Frecuencias: resonancias entre jóvenes
En 2013, Óscar Murillo visitó La Paila, su ciudad natal en el Valle del Cauca, donde por primera vez pidió permiso para cubrir los escritorios de la escuela con lienzos en blanco. Unos meses después, los alumnos no solo se habían habituado a la presencia de la tela sobre el pupitre, sino que cumplieron con el cometido del artista: se sintieron con la confianza de escribir, dibujar y garabatear sobre ella. Así comenzó el proyecto Frecuencias, una iniciativa que, a lo largo de casi 10 años, ha hecho mancuerna con diversas instituciones educativas y autoridades locales para llevar e instalar lienzos en blanco a las escuelas por todo el mundo.

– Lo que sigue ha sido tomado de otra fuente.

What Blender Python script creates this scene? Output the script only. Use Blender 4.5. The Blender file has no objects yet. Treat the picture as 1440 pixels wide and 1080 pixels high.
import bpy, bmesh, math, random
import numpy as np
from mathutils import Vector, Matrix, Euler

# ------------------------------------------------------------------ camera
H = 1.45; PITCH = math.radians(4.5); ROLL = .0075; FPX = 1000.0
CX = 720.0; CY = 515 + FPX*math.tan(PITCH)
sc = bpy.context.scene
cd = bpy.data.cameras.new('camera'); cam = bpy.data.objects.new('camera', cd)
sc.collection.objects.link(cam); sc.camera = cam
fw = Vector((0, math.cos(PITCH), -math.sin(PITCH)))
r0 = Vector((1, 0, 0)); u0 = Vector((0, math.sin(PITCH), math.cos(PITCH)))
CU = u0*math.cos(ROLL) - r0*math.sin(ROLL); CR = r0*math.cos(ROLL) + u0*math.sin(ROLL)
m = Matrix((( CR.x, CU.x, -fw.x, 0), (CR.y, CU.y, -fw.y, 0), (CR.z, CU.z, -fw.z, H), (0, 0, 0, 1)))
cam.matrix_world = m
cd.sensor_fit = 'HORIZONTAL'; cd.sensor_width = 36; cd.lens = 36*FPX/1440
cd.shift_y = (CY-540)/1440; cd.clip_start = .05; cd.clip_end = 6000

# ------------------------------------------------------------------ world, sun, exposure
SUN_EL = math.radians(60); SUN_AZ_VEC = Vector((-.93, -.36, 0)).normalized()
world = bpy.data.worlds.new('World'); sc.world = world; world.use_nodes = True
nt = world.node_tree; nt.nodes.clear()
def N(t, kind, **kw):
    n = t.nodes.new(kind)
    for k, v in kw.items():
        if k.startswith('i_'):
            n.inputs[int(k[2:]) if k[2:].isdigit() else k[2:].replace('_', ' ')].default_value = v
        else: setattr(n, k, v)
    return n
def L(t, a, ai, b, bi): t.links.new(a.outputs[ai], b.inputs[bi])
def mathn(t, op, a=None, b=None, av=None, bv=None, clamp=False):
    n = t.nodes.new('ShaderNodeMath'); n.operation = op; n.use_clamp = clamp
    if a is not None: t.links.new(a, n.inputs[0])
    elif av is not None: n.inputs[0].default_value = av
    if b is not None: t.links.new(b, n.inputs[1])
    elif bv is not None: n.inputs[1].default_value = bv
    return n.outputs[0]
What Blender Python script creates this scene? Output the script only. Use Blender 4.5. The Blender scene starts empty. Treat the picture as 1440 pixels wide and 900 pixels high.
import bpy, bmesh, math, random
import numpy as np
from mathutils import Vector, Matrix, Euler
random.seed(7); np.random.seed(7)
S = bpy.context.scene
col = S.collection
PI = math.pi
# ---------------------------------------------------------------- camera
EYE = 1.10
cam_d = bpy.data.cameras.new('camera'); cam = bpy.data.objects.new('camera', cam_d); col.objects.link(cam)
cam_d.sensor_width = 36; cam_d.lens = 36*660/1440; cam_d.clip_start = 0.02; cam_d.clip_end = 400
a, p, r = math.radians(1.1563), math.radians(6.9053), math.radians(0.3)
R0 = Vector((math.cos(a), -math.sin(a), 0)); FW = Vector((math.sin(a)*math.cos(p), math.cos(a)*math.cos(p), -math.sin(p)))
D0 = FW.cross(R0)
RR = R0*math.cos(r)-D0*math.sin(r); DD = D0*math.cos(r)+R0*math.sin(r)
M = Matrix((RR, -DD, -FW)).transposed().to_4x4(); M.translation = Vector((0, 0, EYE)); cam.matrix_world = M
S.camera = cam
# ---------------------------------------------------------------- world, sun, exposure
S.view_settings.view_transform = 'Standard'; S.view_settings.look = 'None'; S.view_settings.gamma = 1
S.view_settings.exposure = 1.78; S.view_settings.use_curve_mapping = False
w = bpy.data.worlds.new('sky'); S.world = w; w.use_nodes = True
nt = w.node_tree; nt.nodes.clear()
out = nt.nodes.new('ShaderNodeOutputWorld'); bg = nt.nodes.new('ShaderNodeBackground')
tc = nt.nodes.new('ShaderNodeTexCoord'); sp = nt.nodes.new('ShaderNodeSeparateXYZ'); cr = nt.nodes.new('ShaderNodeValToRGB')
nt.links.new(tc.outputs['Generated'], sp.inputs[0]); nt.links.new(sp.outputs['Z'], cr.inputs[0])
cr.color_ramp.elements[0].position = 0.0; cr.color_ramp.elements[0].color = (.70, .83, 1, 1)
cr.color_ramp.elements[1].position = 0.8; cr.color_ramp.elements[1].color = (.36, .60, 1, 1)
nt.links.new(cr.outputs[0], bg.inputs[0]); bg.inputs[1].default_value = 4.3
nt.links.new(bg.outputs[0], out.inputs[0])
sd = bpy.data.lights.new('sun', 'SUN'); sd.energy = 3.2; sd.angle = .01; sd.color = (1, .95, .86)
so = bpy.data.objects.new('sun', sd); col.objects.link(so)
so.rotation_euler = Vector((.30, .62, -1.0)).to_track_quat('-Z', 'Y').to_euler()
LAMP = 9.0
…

Clara Dublanc, codirectora del Instituto Frecuencias, aclaró que esta obra colaborativa debe alejarse de las miradas paternalistas y condescendientes, pues estos dibujos son el testimonio de la complejidad de las vivencias de los jóvenes alrededor del mundo. El propio Murillo ha explicado que “la idea es dejar que estos niños exploren en la realidad íntima del pupitre de la escuela, que hagan marcas de sus propios deseos”, y añade que ve los lienzos como “dispositivos de grabación” que registran los pensamientos de los estudiantes. Una vez que se recogen los lienzos, se envían de regreso al estudio donde el artista enfatiza en el poder unificador del proyecto al coser, en ocasiones, telas unas con otras, entrelazando así las perspectivas de chicos de latitudes y contextos totalmente diferentes.
El archivo, conformado a partir de los miles de lienzos intervenidos por más de 100 mil estudiantes de entre 10 y 16 años, sigue creciendo y se ha exhibido en espacios emblemáticos del circuito artístico, como la Bienal de Venecia (Italia), la Trienal de Aichi (Japón), la Trienal de Hangzhou de Fiber Art (China), por nombrar solo algunos. Para Murillo, el siguiente paso debe enfocarse en la digitalización de estas piezas, para hacer una base de datos que sea accesible para todos, para inspirar a más jóvenes a explorar su creatividad y expresividad, y darse cuenta de los vínculos que comparten con sus coetáneos a lo largo y ancho del planeta.
En 2022, el Frequencies Institute —con el apoyo de Fundación TAE, galería kurimanzutto y aliados regionales como Baktún Pueblo Maya, Fundación Haciendas del Mundo Maya y la Coordinación de Telebachilleratos de Yucatán— colaboró con escuelas en las comunidades de Tekantó, Izamal, Muxupip, Xcanchakán, Sisal, Benito Juárez, Tepakán, Valladolid, Tahmek, Tekal de Venegas, Timucuy, Ekmul, Mayapán, Hunukú, Yaxkukul, Libre Unión, Texán de Palomeque, Subincancab, Tekom, Yokdzonot Presentado, Xocempich, Euán, Tiholop, Ekmul y Hunuku, así como en Cancabchén y Conhuás (Campeche). Se alcanzaron a casi 2,000 alumnos en total y poco más de 80 maestros. De esta forma, también las perspectivas de la juventud maya de la península yucateca se integraron a este archivo colectivo y pluricultural que nos invita a reconsiderar cómo miramos, creamos y compartimos el arte.